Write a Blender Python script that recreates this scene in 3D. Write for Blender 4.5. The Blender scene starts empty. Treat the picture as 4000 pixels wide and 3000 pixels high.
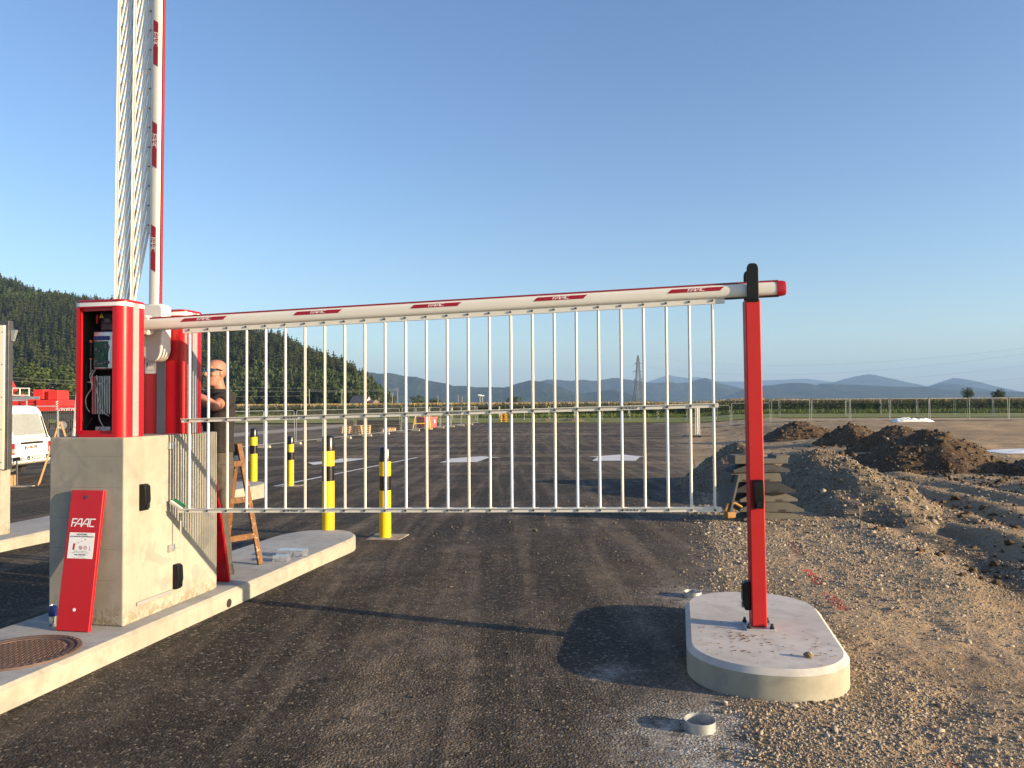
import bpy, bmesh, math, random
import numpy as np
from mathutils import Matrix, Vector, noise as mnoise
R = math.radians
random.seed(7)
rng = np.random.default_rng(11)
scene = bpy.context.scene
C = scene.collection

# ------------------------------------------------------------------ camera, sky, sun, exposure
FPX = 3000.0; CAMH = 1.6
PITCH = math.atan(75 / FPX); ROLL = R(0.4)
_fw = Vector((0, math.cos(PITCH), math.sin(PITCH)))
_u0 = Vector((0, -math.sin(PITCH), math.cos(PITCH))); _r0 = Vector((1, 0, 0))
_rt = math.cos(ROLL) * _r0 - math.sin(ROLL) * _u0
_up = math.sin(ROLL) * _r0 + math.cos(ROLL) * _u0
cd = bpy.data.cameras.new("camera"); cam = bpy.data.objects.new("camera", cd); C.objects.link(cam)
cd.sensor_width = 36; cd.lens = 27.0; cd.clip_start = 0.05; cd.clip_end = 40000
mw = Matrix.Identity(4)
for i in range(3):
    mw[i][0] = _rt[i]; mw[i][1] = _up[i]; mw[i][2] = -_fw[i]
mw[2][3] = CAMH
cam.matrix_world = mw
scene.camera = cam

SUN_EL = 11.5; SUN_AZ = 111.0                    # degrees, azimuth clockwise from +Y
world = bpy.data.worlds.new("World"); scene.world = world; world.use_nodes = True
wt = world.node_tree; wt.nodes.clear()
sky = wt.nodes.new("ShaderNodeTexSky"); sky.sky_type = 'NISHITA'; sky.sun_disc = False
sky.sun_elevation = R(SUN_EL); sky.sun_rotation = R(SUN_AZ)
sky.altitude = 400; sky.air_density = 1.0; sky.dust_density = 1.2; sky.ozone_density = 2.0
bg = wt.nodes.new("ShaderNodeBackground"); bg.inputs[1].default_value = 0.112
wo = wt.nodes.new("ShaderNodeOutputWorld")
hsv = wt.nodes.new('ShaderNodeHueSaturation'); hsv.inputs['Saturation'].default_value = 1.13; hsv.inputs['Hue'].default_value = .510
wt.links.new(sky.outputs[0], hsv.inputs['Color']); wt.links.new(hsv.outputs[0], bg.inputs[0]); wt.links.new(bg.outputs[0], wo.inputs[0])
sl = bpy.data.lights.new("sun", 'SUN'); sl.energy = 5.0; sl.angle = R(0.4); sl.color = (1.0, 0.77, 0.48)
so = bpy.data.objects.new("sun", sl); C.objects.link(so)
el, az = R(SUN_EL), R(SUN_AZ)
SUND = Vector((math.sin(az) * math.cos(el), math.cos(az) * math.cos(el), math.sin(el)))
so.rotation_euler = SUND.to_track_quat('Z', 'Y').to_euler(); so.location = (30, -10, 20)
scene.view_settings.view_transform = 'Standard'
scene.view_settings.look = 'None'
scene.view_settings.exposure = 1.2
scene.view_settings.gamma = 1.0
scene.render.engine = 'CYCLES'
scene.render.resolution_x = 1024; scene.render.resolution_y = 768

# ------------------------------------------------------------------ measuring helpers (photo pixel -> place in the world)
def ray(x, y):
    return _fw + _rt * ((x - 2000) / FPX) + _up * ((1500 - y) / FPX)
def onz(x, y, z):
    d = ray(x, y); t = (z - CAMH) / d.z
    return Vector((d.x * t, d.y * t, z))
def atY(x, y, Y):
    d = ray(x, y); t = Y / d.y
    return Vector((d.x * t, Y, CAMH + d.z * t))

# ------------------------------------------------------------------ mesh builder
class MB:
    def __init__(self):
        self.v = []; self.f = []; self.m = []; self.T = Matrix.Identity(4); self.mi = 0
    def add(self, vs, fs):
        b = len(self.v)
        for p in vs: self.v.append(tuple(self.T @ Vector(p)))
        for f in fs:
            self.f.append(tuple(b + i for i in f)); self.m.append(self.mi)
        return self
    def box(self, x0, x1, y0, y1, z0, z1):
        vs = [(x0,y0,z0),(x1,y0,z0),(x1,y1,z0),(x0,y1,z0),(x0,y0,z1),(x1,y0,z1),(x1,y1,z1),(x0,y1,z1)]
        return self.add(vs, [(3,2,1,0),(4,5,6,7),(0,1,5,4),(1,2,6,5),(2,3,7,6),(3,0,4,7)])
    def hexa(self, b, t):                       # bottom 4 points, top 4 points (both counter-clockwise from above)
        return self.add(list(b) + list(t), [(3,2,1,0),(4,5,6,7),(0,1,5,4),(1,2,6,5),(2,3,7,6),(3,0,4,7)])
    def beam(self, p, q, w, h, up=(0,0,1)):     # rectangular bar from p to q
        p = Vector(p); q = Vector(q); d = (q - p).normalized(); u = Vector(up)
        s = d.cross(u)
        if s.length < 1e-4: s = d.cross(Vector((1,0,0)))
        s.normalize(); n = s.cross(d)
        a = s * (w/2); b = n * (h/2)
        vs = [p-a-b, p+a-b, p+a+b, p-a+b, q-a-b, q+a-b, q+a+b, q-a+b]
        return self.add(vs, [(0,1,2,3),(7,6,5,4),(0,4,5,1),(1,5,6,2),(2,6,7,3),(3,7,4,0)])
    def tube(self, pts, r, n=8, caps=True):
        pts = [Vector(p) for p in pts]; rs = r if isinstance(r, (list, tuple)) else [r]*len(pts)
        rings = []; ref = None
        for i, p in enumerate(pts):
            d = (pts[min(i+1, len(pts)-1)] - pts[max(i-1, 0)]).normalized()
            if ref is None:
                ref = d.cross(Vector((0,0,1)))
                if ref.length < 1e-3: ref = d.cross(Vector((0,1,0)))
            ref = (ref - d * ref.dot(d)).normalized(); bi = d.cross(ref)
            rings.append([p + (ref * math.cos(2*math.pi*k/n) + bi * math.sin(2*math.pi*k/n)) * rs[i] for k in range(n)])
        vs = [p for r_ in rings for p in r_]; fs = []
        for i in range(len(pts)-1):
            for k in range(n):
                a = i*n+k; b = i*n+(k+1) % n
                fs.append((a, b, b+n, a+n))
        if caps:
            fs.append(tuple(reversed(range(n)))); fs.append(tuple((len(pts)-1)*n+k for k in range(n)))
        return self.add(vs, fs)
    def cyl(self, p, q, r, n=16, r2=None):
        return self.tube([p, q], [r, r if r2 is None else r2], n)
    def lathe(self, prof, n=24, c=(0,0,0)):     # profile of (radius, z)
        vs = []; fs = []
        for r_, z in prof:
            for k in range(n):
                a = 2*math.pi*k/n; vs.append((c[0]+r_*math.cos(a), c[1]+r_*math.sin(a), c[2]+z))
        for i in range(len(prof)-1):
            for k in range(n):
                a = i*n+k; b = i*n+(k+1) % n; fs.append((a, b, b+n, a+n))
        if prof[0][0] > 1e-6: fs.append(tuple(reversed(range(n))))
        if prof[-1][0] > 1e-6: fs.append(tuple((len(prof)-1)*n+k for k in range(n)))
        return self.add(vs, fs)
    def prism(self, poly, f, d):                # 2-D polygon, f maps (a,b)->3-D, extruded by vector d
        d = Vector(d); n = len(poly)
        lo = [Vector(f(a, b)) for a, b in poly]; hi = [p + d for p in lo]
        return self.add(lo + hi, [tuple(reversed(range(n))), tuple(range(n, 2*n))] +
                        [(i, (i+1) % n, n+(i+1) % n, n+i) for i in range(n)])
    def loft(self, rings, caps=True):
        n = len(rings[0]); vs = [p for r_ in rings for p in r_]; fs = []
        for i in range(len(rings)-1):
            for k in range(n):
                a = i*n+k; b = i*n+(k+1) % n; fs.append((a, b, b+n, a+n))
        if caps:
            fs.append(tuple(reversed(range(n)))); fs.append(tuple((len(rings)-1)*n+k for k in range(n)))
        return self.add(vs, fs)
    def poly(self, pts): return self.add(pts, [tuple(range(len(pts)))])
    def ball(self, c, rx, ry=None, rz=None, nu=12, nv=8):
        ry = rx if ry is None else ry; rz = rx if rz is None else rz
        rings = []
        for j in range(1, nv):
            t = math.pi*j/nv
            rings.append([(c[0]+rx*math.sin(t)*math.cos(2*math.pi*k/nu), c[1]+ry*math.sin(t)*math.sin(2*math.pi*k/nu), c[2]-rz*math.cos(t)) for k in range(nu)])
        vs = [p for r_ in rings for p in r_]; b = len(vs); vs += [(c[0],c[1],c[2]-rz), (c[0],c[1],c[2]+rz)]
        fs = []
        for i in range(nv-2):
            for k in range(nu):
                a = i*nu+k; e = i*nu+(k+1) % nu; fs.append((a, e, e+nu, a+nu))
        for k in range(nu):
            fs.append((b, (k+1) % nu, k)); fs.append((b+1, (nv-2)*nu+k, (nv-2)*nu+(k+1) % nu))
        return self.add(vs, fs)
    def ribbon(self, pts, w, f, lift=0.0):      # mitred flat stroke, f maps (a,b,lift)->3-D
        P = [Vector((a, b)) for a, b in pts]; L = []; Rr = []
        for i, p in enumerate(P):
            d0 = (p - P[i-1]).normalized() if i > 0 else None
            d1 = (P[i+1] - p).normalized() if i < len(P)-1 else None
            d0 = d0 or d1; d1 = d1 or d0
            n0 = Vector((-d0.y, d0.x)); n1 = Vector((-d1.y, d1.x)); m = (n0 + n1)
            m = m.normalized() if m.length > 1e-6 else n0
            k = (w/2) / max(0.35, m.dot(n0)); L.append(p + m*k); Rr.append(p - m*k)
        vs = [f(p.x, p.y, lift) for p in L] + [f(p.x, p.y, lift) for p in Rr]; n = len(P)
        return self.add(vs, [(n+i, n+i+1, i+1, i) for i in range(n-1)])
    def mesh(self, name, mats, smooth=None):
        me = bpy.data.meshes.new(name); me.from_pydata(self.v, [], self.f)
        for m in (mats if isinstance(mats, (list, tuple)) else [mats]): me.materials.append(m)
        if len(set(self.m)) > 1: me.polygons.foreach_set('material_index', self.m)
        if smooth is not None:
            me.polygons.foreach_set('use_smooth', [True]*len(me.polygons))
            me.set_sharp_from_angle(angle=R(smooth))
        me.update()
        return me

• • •

Print the data above verbatim from the first line through the line holding "scene.camera = cam", leaving every picture out.

*Task solution*
Write a Blender Python script that recreates this scene in 3D. Write for Blender 4.5. The Blender scene starts empty. Treat the picture as 4000 pixels wide and 3000 pixels high.
import bpy, bmesh, math, random
import numpy as np
from mathutils import Matrix, Vector, noise as mnoise
R = math.radians
random.seed(7)
rng = np.random.default_rng(11)
scene = bpy.context.scene
C = scene.collection

# ------------------------------------------------------------------ camera, sky, sun, exposure
FPX = 3000.0; CAMH = 1.6
PITCH = math.atan(75 / FPX); ROLL = R(0.4)
_fw = Vector((0, math.cos(PITCH), math.sin(PITCH)))
_u0 = Vector((0, -math.sin(PITCH), math.cos(PITCH))); _r0 = Vector((1, 0, 0))
_rt = math.cos(ROLL) * _r0 - math.sin(ROLL) * _u0
_up = math.sin(ROLL) * _r0 + math.cos(ROLL) * _u0
cd = bpy.data.cameras.new("camera"); cam = bpy.data.objects.new("camera", cd); C.objects.link(cam)
cd.sensor_width = 36; cd.lens = 27.0; cd.clip_start = 0.05; cd.clip_end = 40000
mw = Matrix.Identity(4)
for i in range(3):
    mw[i][0] = _rt[i]; mw[i][1] = _up[i]; mw[i][2] = -_fw[i]
mw[2][3] = CAMH
cam.matrix_world = mw
scene.camera = cam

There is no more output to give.